Supplied material ::
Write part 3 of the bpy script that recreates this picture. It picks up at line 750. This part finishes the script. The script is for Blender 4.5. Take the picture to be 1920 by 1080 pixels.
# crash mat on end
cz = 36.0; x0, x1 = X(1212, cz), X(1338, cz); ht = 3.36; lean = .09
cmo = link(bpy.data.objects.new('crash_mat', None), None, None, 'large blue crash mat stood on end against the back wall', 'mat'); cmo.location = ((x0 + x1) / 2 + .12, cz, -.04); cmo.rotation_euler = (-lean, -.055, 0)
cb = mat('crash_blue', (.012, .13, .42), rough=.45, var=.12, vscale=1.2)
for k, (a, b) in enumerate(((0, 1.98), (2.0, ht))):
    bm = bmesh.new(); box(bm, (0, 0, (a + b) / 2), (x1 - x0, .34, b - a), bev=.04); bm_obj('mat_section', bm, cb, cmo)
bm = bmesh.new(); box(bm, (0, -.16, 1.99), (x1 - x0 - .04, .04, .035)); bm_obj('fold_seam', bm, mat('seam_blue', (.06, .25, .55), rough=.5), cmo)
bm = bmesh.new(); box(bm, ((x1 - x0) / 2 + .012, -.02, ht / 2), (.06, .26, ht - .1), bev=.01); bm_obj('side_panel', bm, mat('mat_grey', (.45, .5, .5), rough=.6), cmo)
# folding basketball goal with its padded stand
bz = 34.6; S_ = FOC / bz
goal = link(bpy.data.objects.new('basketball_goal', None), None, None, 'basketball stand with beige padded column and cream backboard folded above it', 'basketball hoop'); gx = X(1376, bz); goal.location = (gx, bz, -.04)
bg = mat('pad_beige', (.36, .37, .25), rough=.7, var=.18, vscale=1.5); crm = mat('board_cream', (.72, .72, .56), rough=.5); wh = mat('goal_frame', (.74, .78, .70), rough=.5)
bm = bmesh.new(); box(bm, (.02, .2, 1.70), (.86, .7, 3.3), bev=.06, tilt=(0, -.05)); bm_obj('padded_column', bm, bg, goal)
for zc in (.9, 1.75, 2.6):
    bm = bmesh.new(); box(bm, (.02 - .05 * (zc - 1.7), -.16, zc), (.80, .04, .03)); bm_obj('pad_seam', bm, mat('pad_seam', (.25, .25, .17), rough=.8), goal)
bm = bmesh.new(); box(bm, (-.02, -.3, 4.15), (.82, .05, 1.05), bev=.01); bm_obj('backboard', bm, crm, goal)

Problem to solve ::
The lines above should be duplicated exactly.

Task solution ::
Write part 3 of the bpy script that recreates this picture. It picks up at line 750. This part finishes the script. The script is for Blender 4.5. Take the picture to be 1920 by 1080 pixels.
# crash mat on end
cz = 36.0; x0, x1 = X(1212, cz), X(1338, cz); ht = 3.36; lean = .09
cmo = link(bpy.data.objects.new('crash_mat', None), None, None, 'large blue crash mat stood on end against the back wall', 'mat'); cmo.location = ((x0 + x1) / 2 + .12, cz, -.04); cmo.rotation_euler = (-lean, -.055, 0)
cb = mat('crash_blue', (.012, .13, .42), rough=.45, var=.12, vscale=1.2)
for k, (a, b) in enumerate(((0, 1.98), (2.0, ht))):
    bm = bmesh.new(); box(bm, (0, 0, (a + b) / 2), (x1 - x0, .34, b - a), bev=.04); bm_obj('mat_section', bm, cb, cmo)
bm = bmesh.new(); box(bm, (0, -.16, 1.99), (x1 - x0 - .04, .04, .035)); bm_obj('fold_seam', bm, mat('seam_blue', (.06, .25, .55), rough=.5), cmo)
bm = bmesh.new(); box(bm, ((x1 - x0) / 2 + .012, -.02, ht / 2), (.06, .26, ht - .1), bev=.01); bm_obj('side_panel', bm, mat('mat_grey', (.45, .5, .5), rough=.6), cmo)
# folding basketball goal with its padded stand
bz = 34.6; S_ = FOC / bz
goal = link(bpy.data.objects.new('basketball_goal', None), None, None, 'basketball stand with beige padded column and cream backboard folded above it', 'basketball hoop'); gx = X(1376, bz); goal.location = (gx, bz, -.04)
bg = mat('pad_beige', (.36, .37, .25), rough=.7, var=.18, vscale=1.5); crm = mat('board_cream', (.72, .72, .56), rough=.5); wh = mat('goal_frame', (.74, .78, .70), rough=.5)
bm = bmesh.new(); box(bm, (.02, .2, 1.70), (.86, .7, 3.3), bev=.06, tilt=(0, -.05)); bm_obj('padded_column', bm, bg, goal)
for zc in (.9, 1.75, 2.6):
    bm = bmesh.new(); box(bm, (.02 - .05 * (zc - 1.7), -.16, zc), (.80, .04, .03)); bm_obj('pad_seam', bm, mat('pad_seam', (.25, .25, .17), rough=.8), goal)
bm = bmesh.new(); box(bm, (-.02, -.3, 4.15), (.82, .05, 1.05), bev=.01); bm_obj('backboard', bm, crm, goal)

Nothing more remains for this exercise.